The research offers a revealing look at who is shaping the AI narrative in the media. CEOs account for 43 per cent of the commentator share in global AI coverage and are the most consistently positive voice across all groups surveyed. That reflects a significant investment by organisations in putting their leaders at the forefront of this story. The problem is that a CEO articulating what AI can achieve is different from an organisation demonstrating that it has thought carefully about what happens when the technology falls short.

The study’s public trust data make this distinction clear. When audiences were asked what builds their confidence in AI, safety and misuse prevention ranked higher than accuracy and reliability. People want to know who is accountable, how decisions are made, and whether human judgement remains part of the process.

That is not the conversation most AI communications in this region are having. The focus tends to be on announcements, investment figures and claims of regional leadership. These are not unimportant, but they do not answer the questions that are actually forming in the public mind.

The GCC has genuine grounds for confidence in this space, and the UAE’s position in the conversation is worth noting specifically. Among all markets covered in the study, the UAE ranked second only to the United States in media interest around AI testing and governance progress. That is not a peripheral detail. It reflects a market that is not just enthusiastic about AI adoption but increasingly attentive to how it is managed and validated. Saudi Arabia, meanwhile, sits among the most strongly pro-AI markets globally in the public opinion data, alongside India, China and Brazil, with public excitement levels among the highest recorded anywhere.

That the UAE leads in governance interest while its neighbour leads in public enthusiasm suggests that the region as a whole is moving in the right direction. The public appetite is real, but so is the expectation that organisations will demonstrate they are in control of what they are deploying.

What makes this particularly relevant for communicators is that such positive sentiment is not self-sustaining. The study makes it clear that coverage spikes are event-driven, tied to model launches, investment announcements, and major conferences. Between those moments, the underlying anxiety does not dissipate. It accumulates quietly. Organisations that have built their entire narrative around capability tend to discover this only when something goes wrong and they realise they have no credibility reserve to draw on.

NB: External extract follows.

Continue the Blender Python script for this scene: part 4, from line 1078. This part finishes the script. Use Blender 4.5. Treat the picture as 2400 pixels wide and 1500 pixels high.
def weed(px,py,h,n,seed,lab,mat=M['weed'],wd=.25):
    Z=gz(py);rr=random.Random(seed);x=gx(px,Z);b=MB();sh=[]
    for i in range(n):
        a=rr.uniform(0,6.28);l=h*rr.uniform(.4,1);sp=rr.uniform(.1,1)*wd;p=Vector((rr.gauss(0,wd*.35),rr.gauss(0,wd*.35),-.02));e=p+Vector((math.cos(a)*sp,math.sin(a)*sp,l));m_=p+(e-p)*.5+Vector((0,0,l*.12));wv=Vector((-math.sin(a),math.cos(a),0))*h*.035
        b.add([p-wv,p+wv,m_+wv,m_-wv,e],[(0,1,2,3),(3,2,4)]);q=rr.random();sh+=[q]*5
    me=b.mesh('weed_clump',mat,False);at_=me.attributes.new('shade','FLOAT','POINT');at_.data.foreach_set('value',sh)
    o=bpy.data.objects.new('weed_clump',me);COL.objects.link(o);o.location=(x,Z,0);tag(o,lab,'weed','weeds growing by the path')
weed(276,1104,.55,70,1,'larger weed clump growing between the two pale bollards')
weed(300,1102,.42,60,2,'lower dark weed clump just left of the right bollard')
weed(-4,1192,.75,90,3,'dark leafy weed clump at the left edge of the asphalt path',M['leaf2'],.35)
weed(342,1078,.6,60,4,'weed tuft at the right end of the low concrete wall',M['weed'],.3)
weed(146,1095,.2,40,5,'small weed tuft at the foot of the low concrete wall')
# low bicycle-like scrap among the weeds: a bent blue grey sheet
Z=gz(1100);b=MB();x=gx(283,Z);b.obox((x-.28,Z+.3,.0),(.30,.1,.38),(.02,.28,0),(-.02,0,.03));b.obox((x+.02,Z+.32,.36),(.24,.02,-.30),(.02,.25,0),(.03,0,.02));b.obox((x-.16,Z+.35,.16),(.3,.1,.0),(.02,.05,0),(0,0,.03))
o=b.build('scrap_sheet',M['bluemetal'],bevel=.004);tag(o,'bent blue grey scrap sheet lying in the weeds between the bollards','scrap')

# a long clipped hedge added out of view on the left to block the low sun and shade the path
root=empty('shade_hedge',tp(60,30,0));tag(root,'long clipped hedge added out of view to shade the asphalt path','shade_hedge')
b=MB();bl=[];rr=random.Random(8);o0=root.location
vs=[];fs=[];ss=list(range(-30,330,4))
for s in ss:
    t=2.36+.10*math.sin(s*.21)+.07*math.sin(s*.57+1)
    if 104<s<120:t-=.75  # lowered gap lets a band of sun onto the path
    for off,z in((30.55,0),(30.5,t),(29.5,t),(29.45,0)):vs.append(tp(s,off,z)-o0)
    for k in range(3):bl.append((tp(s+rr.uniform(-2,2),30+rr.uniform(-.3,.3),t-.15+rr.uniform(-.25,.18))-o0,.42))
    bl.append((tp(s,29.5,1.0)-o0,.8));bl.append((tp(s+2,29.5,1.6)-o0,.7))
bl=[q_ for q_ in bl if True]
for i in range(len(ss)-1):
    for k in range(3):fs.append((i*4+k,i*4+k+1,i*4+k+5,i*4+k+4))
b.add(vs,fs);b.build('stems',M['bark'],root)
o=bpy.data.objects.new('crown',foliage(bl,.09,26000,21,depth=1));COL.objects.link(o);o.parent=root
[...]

The practitioner findings in the report are equally instructive. Across 14 markets, the most common AI communications challenge was managing trust, risk and regulation. Clients are moving faster with adoption than with governance, and the gap between what they are doing internally and what they can credibly say publicly is widening. Many have not yet defined how AI fits into their communications approach, leaving their external messaging reactive and inconsistent.

This is where the profession offers something that goes well beyond media relations. At its core, communications has always been about building and protecting trust between organisations and the people they serve. That has not changed. What has changed is the terrain.

The communicator’s role in the AI conversation is to help organisations work out what they actually believe, what safeguards they have in place, and how they will account for decisions made with or by AI systems. That requires internal clarity before external messaging, and it requires organisations to have genuinely worked through their position rather than defaulting to announcements.

An organisation that cannot answer the basic questions around accountability and oversight has not earned the right to talk about leadership.

The organisations that emerge from the next phase of AI with their reputations intact will not necessarily be those with the most advanced technology or the largest investment commitments. They will be the ones who recognised early enough that trust is not incidental to what they are building. It is the foundation. And building trust deliberately, consistently and honestly is precisely what communication is for.

By Pradeep Kumar, Director–Public Relations at Watermelon Communications.